→ **THE EXERCISE**
The lines beneath this instruction, from the first through the one containing "random.seed(7)", must be transcribed exactly; no other line belongs in the output.

─── MATERIAL PROVIDED

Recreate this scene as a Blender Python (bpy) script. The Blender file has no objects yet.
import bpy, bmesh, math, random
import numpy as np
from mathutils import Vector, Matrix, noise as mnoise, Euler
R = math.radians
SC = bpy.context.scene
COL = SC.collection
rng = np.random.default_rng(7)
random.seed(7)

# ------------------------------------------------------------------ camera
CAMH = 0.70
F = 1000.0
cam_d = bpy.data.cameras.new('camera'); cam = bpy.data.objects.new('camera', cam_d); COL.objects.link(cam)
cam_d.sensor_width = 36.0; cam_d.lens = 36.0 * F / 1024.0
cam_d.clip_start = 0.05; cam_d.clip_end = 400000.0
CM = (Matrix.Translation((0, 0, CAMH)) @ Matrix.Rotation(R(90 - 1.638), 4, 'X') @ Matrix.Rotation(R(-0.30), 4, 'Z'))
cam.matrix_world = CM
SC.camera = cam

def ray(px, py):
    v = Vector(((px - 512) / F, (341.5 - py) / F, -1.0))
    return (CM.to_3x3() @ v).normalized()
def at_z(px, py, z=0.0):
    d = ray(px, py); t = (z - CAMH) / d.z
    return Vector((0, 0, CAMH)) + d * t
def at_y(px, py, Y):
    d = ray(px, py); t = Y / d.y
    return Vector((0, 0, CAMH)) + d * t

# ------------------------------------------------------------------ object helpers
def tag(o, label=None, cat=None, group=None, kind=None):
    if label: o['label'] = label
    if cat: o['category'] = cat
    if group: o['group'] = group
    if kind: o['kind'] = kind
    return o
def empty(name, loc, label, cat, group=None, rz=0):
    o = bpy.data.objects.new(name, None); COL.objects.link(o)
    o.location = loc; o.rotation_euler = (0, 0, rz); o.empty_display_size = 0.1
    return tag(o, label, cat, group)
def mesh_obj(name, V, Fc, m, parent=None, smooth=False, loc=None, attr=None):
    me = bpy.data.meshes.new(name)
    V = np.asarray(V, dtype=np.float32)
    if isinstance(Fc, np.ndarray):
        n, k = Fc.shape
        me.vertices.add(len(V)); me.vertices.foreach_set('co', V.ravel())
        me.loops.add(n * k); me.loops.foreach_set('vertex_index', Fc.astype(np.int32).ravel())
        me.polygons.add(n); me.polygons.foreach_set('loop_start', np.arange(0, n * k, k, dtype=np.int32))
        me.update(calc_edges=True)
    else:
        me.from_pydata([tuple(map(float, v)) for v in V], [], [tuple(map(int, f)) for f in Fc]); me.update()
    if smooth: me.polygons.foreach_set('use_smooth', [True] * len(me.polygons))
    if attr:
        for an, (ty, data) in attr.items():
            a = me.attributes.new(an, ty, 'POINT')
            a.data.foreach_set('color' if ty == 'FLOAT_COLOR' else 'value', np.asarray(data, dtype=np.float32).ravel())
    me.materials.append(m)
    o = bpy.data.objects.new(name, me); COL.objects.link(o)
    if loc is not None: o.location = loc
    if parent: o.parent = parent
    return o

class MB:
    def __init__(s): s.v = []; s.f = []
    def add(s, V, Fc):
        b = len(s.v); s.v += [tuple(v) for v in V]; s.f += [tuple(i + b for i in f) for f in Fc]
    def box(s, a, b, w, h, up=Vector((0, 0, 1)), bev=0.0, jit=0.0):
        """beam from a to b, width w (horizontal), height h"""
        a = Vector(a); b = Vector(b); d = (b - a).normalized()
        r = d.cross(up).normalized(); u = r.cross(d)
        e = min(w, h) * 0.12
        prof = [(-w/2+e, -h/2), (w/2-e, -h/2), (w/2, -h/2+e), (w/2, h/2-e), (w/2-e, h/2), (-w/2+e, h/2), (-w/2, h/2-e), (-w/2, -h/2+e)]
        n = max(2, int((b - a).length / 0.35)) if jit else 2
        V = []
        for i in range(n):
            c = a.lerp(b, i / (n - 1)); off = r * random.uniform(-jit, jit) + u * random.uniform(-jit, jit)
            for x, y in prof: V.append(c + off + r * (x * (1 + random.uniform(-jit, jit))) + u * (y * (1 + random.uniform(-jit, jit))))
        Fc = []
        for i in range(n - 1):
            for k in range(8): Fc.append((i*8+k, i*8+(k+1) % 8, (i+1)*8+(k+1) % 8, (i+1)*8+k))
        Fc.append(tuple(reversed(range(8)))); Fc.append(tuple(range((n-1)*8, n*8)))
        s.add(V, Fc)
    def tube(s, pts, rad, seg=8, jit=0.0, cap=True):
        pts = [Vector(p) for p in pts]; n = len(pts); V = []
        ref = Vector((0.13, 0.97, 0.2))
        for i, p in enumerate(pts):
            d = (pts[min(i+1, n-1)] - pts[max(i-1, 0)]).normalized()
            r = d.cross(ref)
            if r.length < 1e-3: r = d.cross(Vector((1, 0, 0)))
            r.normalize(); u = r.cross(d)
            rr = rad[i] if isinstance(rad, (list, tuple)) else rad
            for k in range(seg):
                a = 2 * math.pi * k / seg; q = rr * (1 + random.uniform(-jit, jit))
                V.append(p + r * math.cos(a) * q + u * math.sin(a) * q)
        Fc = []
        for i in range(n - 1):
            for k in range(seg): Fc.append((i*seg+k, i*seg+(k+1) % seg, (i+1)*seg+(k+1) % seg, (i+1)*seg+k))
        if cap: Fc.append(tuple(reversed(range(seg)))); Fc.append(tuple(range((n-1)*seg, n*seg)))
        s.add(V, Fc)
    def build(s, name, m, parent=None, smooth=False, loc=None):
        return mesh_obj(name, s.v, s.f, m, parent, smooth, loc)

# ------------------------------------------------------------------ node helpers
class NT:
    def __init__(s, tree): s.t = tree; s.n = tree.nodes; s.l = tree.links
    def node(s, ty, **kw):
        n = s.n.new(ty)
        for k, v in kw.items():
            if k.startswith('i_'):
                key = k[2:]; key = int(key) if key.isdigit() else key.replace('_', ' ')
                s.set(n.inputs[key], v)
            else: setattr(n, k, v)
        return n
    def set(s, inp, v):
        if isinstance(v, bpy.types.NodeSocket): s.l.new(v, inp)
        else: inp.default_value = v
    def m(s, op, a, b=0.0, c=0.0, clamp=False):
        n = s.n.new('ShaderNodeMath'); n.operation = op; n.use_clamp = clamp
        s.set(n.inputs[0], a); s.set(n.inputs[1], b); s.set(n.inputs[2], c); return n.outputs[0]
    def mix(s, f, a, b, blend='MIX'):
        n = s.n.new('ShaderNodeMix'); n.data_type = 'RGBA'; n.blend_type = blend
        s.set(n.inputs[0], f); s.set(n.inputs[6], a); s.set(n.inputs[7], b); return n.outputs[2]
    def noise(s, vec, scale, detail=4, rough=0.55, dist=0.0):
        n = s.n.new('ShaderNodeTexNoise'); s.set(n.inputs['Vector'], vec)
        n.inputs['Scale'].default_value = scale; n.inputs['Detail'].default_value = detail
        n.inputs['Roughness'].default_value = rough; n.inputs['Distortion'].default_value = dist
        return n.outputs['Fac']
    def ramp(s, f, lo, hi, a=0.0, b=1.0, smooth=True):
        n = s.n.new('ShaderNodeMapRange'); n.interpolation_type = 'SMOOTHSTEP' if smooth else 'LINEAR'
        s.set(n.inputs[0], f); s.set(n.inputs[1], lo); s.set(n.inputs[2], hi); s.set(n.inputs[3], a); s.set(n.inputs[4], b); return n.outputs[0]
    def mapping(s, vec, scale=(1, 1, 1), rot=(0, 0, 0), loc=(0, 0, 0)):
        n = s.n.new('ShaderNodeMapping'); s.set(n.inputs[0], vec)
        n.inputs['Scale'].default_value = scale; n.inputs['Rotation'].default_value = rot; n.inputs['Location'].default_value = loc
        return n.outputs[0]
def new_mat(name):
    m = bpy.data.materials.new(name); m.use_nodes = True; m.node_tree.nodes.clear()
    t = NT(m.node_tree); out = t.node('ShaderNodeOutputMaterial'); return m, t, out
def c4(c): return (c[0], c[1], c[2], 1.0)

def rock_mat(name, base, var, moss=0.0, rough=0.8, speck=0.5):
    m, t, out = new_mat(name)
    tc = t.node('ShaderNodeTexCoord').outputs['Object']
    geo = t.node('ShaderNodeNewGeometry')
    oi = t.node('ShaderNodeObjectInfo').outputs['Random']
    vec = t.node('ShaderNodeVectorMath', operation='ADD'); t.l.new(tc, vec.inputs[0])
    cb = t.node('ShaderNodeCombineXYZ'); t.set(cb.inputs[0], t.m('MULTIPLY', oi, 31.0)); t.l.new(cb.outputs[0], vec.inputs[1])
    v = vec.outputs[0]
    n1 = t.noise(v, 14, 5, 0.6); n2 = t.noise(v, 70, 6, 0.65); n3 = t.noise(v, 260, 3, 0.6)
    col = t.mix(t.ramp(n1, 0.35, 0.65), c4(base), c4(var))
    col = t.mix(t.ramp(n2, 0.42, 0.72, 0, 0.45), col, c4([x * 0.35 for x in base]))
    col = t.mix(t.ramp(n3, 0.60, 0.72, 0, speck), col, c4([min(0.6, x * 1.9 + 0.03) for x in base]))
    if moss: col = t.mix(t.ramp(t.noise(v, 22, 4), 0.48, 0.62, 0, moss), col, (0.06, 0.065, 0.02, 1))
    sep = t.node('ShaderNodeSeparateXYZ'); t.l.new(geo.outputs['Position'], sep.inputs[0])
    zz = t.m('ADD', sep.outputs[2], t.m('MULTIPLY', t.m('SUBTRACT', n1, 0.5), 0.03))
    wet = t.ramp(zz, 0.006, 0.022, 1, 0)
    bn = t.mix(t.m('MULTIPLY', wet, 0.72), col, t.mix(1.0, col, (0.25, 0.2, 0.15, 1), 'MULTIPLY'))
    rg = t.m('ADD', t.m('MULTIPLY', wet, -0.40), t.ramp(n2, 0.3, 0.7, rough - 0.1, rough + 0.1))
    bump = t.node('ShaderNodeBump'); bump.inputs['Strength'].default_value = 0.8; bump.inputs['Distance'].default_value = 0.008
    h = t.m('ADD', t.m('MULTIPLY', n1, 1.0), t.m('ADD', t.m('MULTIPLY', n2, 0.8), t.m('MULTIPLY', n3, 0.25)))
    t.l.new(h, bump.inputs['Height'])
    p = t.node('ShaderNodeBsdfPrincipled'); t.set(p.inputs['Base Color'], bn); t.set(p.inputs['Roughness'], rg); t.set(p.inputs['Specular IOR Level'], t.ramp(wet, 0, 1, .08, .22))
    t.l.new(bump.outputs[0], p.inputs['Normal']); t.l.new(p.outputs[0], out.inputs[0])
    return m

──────

→ **RESULT BELOW**
Recreate this scene as a Blender Python (bpy) script. The Blender file has no objects yet.
import bpy, bmesh, math, random
import numpy as np
from mathutils import Vector, Matrix, noise as mnoise, Euler
R = math.radians
SC = bpy.context.scene
COL = SC.collection
rng = np.random.default_rng(7)
random.seed(7)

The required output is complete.